The Political Ideology of Robespierre
continued...






Cult of the Supreme Being

   "To recall men to the pure cult of the Supreme Being is to strike a death-blow at fanaticism."
                                        --Robespierre (Rudé, George, ed. Robespierre. Englewood Cliffs: Prentice-Hall, Inc., 1967)

       In May 1794, Robespierre's proposal for a new civic religion, based on Rousseau's teachings, occurred after he sent atheist Jacques-René Hébert to the guillotine.  Hébert closed the Catholic churches and started to worship the goddess of Reason.  Thus, Robespierre's introduction to the Cult of the Supreme Being was intended to appeal to all religious minded revolutionaries, whether professedly Christian or not.  Robespierre stated, "The real priest of the Supreme Being is Nature..." (Gough, Hugh.

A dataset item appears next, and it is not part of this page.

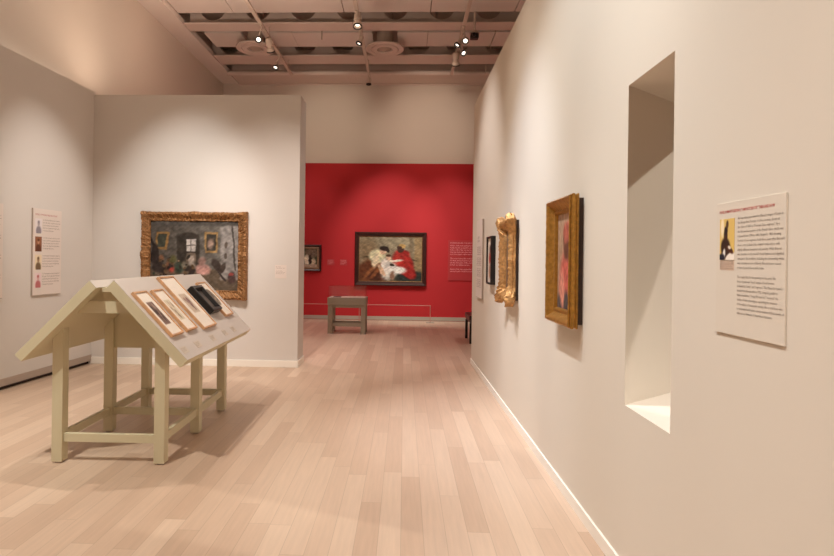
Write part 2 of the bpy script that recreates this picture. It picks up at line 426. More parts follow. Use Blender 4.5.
PAN = [(-4.36, -3.30, 9.2, 10.42), (-3.285, -1.20, 9.2, 10.42), (-1.185, 0.42, 9.2, 10.42), (0.435, 1.98, 9.2, 10.42), (1.995, 3.6, 9.2, 10.42),
       (-4.20, -3.44, 11.36, 12.10), (-3.0, -2.38, 11.36, 12.10), (-2.37, -0.72, 11.36, 12.10), (-0.20, 0.42, 11.36, 12.10), (0.43, 1.78, 11.36, 12.10), (1.80, 3.4, 11.36, 12.10)]
for a, b, c, d in PAN:
    bm = bmesh.new(); add_box(bm, a, b, c, d, CEILZ + .10, CEILZ + .14)
    struct(obj('ceiling_panel', bm, CEIL))
# near-bay ceiling panels above the frame
struct(box('ceiling_panel', (-4.36, XR - .02, YF, 9.0, CEILZ + .10, CEILZ + .14), CEIL))

# ================================================================== CEILING FITTINGS
RAILZ = 5.85
def rail(x, y1, label):
    t = thing('lighting_track', label, 'light track', (x, 9.0, RAILZ), 0, 'lighting tracks under the beams')
    box('track', (-.032, .032, -6.0, y1 - 9.0, 0, .04), FIX, t)
    for y in (10.8, 12.62):
        if y < y1:
            bm = bmesh.new(); add_tube(bm, (0, y - 9.0, .04), (0, y - 9.0, CEILZ - RAILZ), .01); obj('hanger', bm, FIX, t)
    return t
rail(-2.70, 12.95, 'beige lighting track on the left, running to the back above the tall partition')
rail(-0.88, 13.4, 'beige lighting track in the middle, running between the two round vents')
rail(1.035, 13.0, 'beige lighting track on the right, next to the cream wall top')

FXK = 1.25
def fixture(x, y, aim, label, lit, kind=0, power=0, angle=50, dz=-.25, railx=None):
    rx = min((-2.70, -0.88, 1.035), key=lambda r: abs(r - x))
    t = thing('spotlight', label, 'spotlight', (rx, y, RAILZ), 0, 'spotlights clipped to the ceiling tracks')
    bm = bmesh.new(); add_box(bm, -.02, .02, -.07, .07, -.035, 0, .004); obj('track_adapter', bm, FIX, t)
    hp = Vector((x - rx, 0, dz)); d = (Vector(aim) - Vector((x, y, RAILZ + dz))).normalized()
    bm = bmesh.new(); add_tube(bm, (0, 0, -.03), (hp.x * .6, 0, dz * .55), .012); 
    add_tube(bm, (hp.x * .6, 0, dz * .55), tuple(hp - d * .06), .014); obj('arm', bm, FIX, t)
    M = Matrix.Translation(hp) @ d.to_track_quat('Z', 'Y').to_matrix().to_4x4()
    bm = bmesh.new()
    if kind == 0: pr = [(0, -.15), (.035, -.145), (.045, -.12), (.045, -.05), (.065, -.03), (.068, .0), (.060, .0), (.055, -.012), (0, -.012)]
    else: pr = [(0, -.26), (.06, -.25), (.075, -.2), (.075, -.12), (.05, -.11), (.05, -.08), (.085, -.06), (.085, 0), (.065, 0), (.055, -.03), (0, -.03)]
    pr = [(r * .88, z) for r, z in pr]; add_lathe(bm, pr, 20, M); obj('lamp_head', bm, FIX, t, True)
    bm = bmesh.new(); add_lathe(bm, [(.042, -.006), (.062, -.006), (.062, .016), (.044, .022), (.042, -.006)] if kind == 0 else [(.072, -.006), (.08, -.006), (.08, .016), (.070, .016), (.070, -.006)], 20, M); obj('snoot_ring', bm, BLACK, t, True)
    zf = -.010 if kind == 0 else -.028
    bm = bmesh.new(); add_lathe(bm, [(0, zf), (.037, zf), (.032, zf + .005), (0, zf + .008)], 20, M); obj('lens', bm, LENS if lit else BLACK, t, True)
    if power:
        l = spot((0, 0, 0), (0, 0, -1), power * FXK, angle, .7, .05); l.name = 'bulb'; l.parent = t
        l.location = hp + d * .05; l.rotation_euler = d.to_track_quat('-Z', 'Y').to_euler()
    return t
fixture(-2.75, 10.19, (-1.2, 4.0, 1.2), 'lit spotlight left of the first track, shining above the left round vent', True, 0, 120)
fixture(-2.78, 11.67, (-2.9, 8.6, 0.5), 'lit spotlight near the far end of the left track', True, 0, 60)
fixture(-2.66, 10.77, (-2.3, 14.0, 1.5), 'unlit looking spotlight turned away, beside the left round vent rim', False, 1)
fixture(-0.865, 9.62, (-0.8, 8.2, 0.2), 'large two-drum spotlight highest on the middle track', True, 1, 60, 70)
fixture(-0.90, 10.38, (-2.5, 9.2, 1.2), 'spotlight on the middle track tilted to the left, left of the right round vent', True, 0, 60)
fixture(-0.874, 12.79, (-0.87, 12.6, 0.0), 'small dark-mouthed spotlight hanging straight down at the end of the middle track', False, 0)
fixture(1.07, 10.28, (0.2, 4.0, 1.0), 'brightest spotlight on the right track, left of the black camera', True, 0, 120)
fixture(0.94, 10.47, (-1.2, 9.2, 2.0), 'spotlight on the right track tilted to the lower left', True, 0, 60)
fixture(1.10, 10.88, (1.7, 9.4, 4.2), 'spotlight on the right track tilted to the lower right', True, 0, 0)
fixture(1.01, 11.55, (1.2, 14.0, 1.5), 'beige drum spotlight facing the red wall, lowest on the right track', False, 1)

def diffuser(x, y, label):
    t = thing('ceiling_vent', label, 'air vent', (x, y, 6.0), 0, 'round air vents hung from the ceiling')
    bm = bmesh.new(); add_lathe(bm, [(.17, .03), (.17, .98), (.155, .98), (.155, .03), (.17, .03)], 28); obj('duct', bm, FIX, t, True)
    bm = bmesh.new(); add_lathe(bm, [(.18, .05), (.40, .03), (.405, .015), (.40, 0), (.30, .0), (.29, .022), (.18, .035), (.18, .05)], 36); obj('outer_ring', bm, STEEL, t, True)
    bm = bmesh.new(); add_lathe(bm, [(.28, .015), (.275, -.005), (.17, -.008), (.165, .02), (.28, .022), (.28, .015)], 36); obj('inner_ring', bm, STEEL, t, True)
    bm = bmesh.new(); add_lathe(bm, [(0, -.012), (.08, -.010), (.14, .01), (.13, .03), (0, .03)], 28); obj('centre_cone', bm, CEILD, t, True)
diffuser(-3.22, 11.7, 'round beige air vent on the left, below its wide duct')
diffuser(-0.47, 11.75, 'round beige air vent right of the middle track')

# projector and hanging rods
t = thing('projector', 'small black projector hung beside the right lighting track', 'projector', (1.25, 10.42, 5.86))
bm = bmesh.new(); add_box(bm, -.075, .075, -.07, .07, -.17, -.08, .015); obj('body', bm, BLACK, t)
bm = bmesh.new(); add_lathe(bm, [(0, 0), (.035, 0), (.03, .05), (0, .05)], 16, Matrix.Translation((-.02, -.07, -.125)) @ Matrix.Rotation(R(90), 4, 'X')); obj('lens_barrel', bm, BLACK, t, True)
bm = bmesh.new(); add_tube(bm, (0, 0, -.08), (0, 0, .34), .02); add_lathe(bm, [(0, -.07), (.10, -.07), (.05, -.02), (0, -.02)], 16); obj('mount', bm, FIX, t, True)
def rod(x, y, z0, z1, label, m=FIX, r=.012):
    bm = bmesh.new(); add_tube(bm, (0, 0, 0), (0, 0, z1 - z0), r)
    o = obj('hanging_rod', bm, m); o.location = (x, y, z0); tag(o, label, 'rod', 'rods hanging from the ceiling')
rod(-1.72, 11.15, 5.98, 6.98, 'thin dark rod hanging in front of the second row of panels', GREYTRIM, .012)
rod(0.57, 11.24, 6.35, 6.98, 'short pale rod above the right of the second vent', FIX, .03)
rod(1.86, 13.22, 5.98, 6.98, 'left of two thin rods in the dark gap by the cream wall top', FIX, .015)
rod(1.97, 13.22, 5.98, 6.98, 'right of two thin rods in the dark gap by the cream wall top', FIX, .015)

# ================================================================== PAINTINGS AND PANELS
LROT, RROT = R(90 - 2.86), R(-90 + 0.62)
def carve(amp_o, amp_i, f):
    def d(u, k, ins, x, z):
        a = noise.noise(Vector((x * f, z * f, k * 3.1))); b = noise.noise(Vector((x * f * 2.3, z * f * 2.3, k * 1.7)))
        return (amp_i * (a * .6), amp_o * (abs(a) * 1.3 + b * .8 - .2))
    return d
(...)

The Terror in the French Revolution. New York: St. Martin's Press, Inc., 1998). He denounces priests who look towards a God and he wants to celebrate nature and all its virtues under the auspices of the Supreme Being.  Nature creates in all men the ability to obtain happiness by way of virtue.  Robespierre felt in accordance with the Decrees of the Supreme Being that those that disrupt nature's endowment should die.  In the theory of the Supreme Being, evil is possessed by men who oppress his fellow man.  Robespierre preached that the duties of man, according to obeying the Supreme Being, were to help the less fortunate, punish tyrants and traitors, and behave with justice towards all men.
           "The more richly a man is endowed with sensibility and genius, the more attached he is to the ideas which expand his being and elate his heart."
                                              --Robespierre  (Rudé, George. Robespierre: Portrait of a Revolutionary Democrat. New York: Viking Press, 1975).
        Robespierre also expressed that fighting to give the world an example of republican virtues was seen by the Supreme Being as a duty and an honorable act.  One must fight to protect the wisdom of the Republic, which brings prosperity and guarantees the rewards of a man's courage.  Robespierre believed that this wisdom was what the tyrants wanted to rid from the Republic.  Therefore, if man acted with virtue and was a defender of liberty and wisdom, he could freely give himself up to the Supreme Being.  Robespierre adamantly felt that the Supreme Being acknowledged man's sacrifice and a reward would be bestowed upon him.
        After Robespierre expressed these views, his enemies broadened among the "de-christianizers" and Voltarian deists.  Yet Robespierre was not hindered by their disapproval and headed the inaugural festival of the Supreme Being, which he believed was to remind men of the deity and dignity of their state.